The Hazaras are represented proportionally very less in the government. Besides being underrepresented according to the United States 2016 Annual Human Rights Report (pdf), the Hazaras are facing discrimination at the workplace at all levels of the government. The report states
According to NGOs, the government frequently assigned Hazara ANP officers to symbolic positions with little authority within the Ministry of Interior. NGOs also reported Hazara ANSF officers were more likely than non-Hazara officers to be posted to insecure areas of the country.
During the elections, the Hazaras have participated in high numbers. This led president Ghani to choose his second vice president from the Hazara community. However, he does not hold any real power. His post is symbolic as he does not influence governmental policies or exercise any influence over military wing of the state. Thus despite their considerable population and enthusiastic participation in the democratic polity, their representation in the government is negligible. In the highly centralized presidential system in Afghanistan, no one has any real power except the president and the circle of his trustee.
It has to be noted that Hazaras have been the most vocal supporters of democratic politics in post-2001 Afghanistan. They have endured great costs for protecting and supporting the government. However, going by the complete apathy of the Afghan state on the repeated attacks, killings and massacres targeted at Hazaras as well as their exclusion in the powerful positions of democratic governance, it seems that they do not gain the least from defending the Afghan state. The US 2016 annual human right reportalso states that
Societal discrimination against Shia Hazaras continued along class, race, and religious lines in the form of extortion of money through illegal taxation, forced recruitment and forced labor, physical abuse, and detention.
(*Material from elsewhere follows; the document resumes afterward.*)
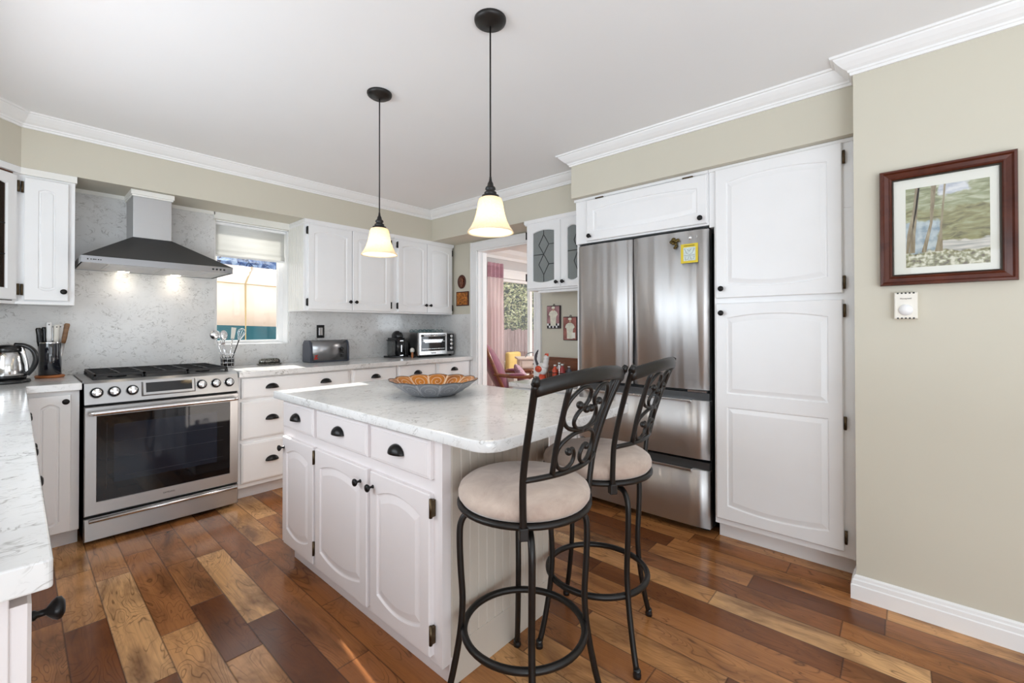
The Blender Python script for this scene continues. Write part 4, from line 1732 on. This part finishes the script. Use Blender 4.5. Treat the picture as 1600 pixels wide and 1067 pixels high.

Even to view the Afghan government as only indifferent to the plight of Hazaras is quite optimistic because many Hazaras believe that the government itself is actively complacent with the terrorist groups that target them.
Being marginalized, discriminated and killed by the state for over a century and a half, the Hazaras are now highly suspicious of the government. It will not be surprising to see their lack of trust in the government getting replaced by feelings of enmity and revenge towards the government. It would be sad and tragic should the most vocal supporters of the Afghan state be forced to become its enemy. The current government and the people of Afghanistan cannot afford it.